Supplied data:
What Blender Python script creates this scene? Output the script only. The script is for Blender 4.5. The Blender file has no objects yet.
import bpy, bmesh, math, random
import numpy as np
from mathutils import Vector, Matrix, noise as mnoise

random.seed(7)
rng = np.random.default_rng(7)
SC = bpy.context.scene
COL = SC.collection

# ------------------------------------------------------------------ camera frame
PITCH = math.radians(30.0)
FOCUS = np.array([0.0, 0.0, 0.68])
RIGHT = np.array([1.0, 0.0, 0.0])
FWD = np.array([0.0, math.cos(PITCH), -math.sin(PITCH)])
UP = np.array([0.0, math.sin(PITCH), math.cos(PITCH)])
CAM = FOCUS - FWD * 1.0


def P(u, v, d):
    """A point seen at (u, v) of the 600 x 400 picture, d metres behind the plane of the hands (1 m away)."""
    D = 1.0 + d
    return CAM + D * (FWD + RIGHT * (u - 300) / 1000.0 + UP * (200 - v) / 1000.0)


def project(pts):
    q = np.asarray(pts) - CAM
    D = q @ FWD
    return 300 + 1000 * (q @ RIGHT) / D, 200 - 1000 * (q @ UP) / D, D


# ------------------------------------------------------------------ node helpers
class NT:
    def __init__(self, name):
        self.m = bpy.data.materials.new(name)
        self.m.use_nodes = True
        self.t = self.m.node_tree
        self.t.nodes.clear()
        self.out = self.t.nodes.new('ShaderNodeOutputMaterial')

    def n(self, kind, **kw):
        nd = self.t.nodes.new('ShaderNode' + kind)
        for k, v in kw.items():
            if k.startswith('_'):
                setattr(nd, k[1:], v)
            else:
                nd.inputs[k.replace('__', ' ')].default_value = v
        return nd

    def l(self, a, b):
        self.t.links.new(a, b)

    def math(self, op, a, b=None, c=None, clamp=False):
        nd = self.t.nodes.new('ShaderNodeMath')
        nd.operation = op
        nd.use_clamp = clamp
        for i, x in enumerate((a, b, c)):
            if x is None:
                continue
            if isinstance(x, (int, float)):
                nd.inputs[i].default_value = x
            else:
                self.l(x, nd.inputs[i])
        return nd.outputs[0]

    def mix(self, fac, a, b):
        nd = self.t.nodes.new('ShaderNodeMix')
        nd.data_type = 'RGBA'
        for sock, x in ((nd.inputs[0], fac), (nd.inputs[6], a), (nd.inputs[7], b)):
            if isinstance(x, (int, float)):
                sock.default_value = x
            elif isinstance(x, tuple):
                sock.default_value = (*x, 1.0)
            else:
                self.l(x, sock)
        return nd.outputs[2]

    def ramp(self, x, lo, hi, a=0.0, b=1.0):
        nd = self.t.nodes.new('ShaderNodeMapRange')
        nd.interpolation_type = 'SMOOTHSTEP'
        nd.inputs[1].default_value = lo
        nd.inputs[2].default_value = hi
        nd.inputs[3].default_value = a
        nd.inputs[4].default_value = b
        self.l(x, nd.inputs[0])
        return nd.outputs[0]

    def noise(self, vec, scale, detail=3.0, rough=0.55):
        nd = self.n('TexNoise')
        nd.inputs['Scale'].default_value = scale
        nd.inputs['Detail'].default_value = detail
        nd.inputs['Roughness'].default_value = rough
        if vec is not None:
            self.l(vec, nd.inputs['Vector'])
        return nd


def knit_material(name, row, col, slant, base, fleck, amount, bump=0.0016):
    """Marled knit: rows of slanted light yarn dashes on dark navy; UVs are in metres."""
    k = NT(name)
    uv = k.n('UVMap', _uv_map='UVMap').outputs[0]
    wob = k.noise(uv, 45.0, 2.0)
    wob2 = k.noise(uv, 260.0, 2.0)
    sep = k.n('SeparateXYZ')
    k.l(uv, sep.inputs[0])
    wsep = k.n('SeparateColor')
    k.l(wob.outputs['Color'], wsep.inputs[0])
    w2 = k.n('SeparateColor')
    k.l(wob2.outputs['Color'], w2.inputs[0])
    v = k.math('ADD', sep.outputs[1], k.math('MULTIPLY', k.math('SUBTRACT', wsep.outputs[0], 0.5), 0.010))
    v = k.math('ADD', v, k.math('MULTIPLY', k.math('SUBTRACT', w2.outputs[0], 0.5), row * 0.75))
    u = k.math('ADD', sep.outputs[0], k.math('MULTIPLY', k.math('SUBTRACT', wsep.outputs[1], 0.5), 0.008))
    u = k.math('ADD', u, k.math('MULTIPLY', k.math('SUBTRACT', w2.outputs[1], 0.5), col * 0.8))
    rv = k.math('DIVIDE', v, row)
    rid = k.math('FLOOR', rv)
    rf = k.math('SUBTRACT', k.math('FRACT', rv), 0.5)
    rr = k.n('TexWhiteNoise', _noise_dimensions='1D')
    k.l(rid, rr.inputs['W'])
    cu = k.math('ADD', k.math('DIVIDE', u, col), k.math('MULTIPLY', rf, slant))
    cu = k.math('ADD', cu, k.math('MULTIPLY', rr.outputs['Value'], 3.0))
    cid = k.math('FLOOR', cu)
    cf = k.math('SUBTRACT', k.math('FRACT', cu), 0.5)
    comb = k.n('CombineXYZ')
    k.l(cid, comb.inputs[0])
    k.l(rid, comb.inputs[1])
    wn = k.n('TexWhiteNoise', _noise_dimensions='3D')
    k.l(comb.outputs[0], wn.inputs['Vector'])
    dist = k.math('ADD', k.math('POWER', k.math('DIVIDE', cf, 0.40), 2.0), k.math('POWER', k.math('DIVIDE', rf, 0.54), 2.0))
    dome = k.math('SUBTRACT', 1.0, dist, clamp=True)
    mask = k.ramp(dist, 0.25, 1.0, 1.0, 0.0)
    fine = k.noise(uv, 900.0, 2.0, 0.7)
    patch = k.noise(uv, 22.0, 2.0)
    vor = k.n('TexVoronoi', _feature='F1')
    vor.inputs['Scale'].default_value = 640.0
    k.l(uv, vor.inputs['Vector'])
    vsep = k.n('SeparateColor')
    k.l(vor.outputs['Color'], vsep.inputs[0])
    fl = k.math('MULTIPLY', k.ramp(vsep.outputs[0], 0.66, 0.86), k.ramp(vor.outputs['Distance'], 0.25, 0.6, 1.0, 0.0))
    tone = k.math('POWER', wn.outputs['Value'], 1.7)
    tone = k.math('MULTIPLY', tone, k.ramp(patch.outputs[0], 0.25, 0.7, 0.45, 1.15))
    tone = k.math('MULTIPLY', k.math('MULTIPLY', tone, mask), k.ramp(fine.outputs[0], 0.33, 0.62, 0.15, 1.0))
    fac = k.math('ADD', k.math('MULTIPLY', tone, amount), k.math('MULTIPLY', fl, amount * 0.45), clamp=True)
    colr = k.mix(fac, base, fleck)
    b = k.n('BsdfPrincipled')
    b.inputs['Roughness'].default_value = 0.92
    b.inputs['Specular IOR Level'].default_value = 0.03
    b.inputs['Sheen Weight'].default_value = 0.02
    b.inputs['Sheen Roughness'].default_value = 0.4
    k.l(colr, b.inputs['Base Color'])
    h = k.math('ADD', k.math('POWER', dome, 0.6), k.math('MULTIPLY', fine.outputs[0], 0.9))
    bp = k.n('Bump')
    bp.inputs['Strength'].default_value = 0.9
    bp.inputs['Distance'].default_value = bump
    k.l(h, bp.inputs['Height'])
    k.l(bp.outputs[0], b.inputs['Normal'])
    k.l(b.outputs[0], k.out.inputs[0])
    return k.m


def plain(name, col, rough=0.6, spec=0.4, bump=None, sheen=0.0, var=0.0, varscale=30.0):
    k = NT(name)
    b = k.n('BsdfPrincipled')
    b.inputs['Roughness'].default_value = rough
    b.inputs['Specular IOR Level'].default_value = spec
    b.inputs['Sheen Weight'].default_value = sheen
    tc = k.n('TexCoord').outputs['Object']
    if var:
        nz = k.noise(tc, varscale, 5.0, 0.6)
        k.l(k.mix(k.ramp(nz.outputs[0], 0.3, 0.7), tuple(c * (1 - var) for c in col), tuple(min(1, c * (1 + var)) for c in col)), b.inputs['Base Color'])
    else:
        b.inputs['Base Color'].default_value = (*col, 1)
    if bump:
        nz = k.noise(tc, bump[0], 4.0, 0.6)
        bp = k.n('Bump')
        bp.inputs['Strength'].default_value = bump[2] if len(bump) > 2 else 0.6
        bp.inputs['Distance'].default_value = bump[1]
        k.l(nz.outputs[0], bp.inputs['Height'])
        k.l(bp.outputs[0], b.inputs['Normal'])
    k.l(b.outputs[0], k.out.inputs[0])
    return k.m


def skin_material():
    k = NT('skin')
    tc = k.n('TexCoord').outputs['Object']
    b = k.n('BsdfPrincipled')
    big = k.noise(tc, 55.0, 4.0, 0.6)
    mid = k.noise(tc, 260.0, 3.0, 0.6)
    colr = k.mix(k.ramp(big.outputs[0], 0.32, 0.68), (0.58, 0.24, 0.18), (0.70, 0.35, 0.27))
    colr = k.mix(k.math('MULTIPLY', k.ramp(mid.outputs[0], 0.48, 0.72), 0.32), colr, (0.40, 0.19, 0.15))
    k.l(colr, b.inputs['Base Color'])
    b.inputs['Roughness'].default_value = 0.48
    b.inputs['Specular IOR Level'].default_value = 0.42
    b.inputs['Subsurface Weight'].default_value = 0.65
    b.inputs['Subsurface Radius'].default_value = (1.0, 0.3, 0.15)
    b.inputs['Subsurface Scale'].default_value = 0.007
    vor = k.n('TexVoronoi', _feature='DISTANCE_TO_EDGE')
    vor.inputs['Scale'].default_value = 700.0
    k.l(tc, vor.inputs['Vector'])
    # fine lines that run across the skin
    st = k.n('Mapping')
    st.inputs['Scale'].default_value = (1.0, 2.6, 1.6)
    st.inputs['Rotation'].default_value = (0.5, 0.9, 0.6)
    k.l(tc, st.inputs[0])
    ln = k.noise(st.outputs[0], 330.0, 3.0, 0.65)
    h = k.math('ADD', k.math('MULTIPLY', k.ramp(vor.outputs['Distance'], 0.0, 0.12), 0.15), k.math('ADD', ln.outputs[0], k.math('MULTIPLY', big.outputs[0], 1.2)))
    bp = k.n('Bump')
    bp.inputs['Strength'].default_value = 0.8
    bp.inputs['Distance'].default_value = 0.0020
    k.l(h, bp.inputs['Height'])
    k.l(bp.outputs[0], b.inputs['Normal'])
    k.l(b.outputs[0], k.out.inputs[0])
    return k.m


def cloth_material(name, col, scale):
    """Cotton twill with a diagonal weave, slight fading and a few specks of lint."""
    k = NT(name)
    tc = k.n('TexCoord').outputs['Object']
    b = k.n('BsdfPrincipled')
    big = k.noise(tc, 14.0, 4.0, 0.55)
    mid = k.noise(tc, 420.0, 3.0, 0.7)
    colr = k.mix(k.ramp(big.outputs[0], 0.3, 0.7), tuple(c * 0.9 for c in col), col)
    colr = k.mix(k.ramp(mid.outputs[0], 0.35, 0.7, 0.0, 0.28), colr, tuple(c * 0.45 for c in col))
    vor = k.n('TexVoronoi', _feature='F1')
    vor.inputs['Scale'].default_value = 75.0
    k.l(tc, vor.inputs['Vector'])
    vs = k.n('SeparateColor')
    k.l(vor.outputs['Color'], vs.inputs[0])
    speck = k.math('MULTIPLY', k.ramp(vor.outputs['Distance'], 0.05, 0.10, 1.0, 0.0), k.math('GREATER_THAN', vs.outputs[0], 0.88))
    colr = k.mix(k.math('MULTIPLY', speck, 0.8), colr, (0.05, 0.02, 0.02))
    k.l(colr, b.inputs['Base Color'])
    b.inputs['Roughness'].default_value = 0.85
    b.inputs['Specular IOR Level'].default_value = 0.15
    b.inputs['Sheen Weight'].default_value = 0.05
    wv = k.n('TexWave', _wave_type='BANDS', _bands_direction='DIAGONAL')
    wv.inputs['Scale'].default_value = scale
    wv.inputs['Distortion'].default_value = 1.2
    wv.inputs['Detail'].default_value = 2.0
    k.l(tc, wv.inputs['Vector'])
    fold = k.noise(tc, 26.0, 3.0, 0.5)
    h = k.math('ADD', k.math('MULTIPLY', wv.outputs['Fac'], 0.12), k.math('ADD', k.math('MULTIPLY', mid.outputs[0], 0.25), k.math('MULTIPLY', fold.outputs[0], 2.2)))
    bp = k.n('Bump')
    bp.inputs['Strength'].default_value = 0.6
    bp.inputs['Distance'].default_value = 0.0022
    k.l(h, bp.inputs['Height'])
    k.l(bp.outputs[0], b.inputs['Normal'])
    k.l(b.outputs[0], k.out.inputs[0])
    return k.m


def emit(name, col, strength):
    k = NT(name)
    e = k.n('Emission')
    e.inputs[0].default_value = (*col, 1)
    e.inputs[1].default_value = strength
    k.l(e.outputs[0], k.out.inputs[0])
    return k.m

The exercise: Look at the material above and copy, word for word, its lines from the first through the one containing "return 300 +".

Full output:
What Blender Python script creates this scene? Output the script only. The script is for Blender 4.5. The Blender file has no objects yet.
import bpy, bmesh, math, random
import numpy as np
from mathutils import Vector, Matrix, noise as mnoise

random.seed(7)
rng = np.random.default_rng(7)
SC = bpy.context.scene
COL = SC.collection

# ------------------------------------------------------------------ camera frame
PITCH = math.radians(30.0)
FOCUS = np.array([0.0, 0.0, 0.68])
RIGHT = np.array([1.0, 0.0, 0.0])
FWD = np.array([0.0, math.cos(PITCH), -math.sin(PITCH)])
UP = np.array([0.0, math.sin(PITCH), math.cos(PITCH)])
CAM = FOCUS - FWD * 1.0


def P(u, v, d):
    """A point seen at (u, v) of the 600 x 400 picture, d metres behind the plane of the hands (1 m away)."""
    D = 1.0 + d
    return CAM + D * (FWD + RIGHT * (u - 300) / 1000.0 + UP * (200 - v) / 1000.0)


def project(pts):
    q = np.asarray(pts) - CAM
    D = q @ FWD
    return 300 + 1000 * (q @ RIGHT) / D, 200 - 1000 * (q @ UP) / D, D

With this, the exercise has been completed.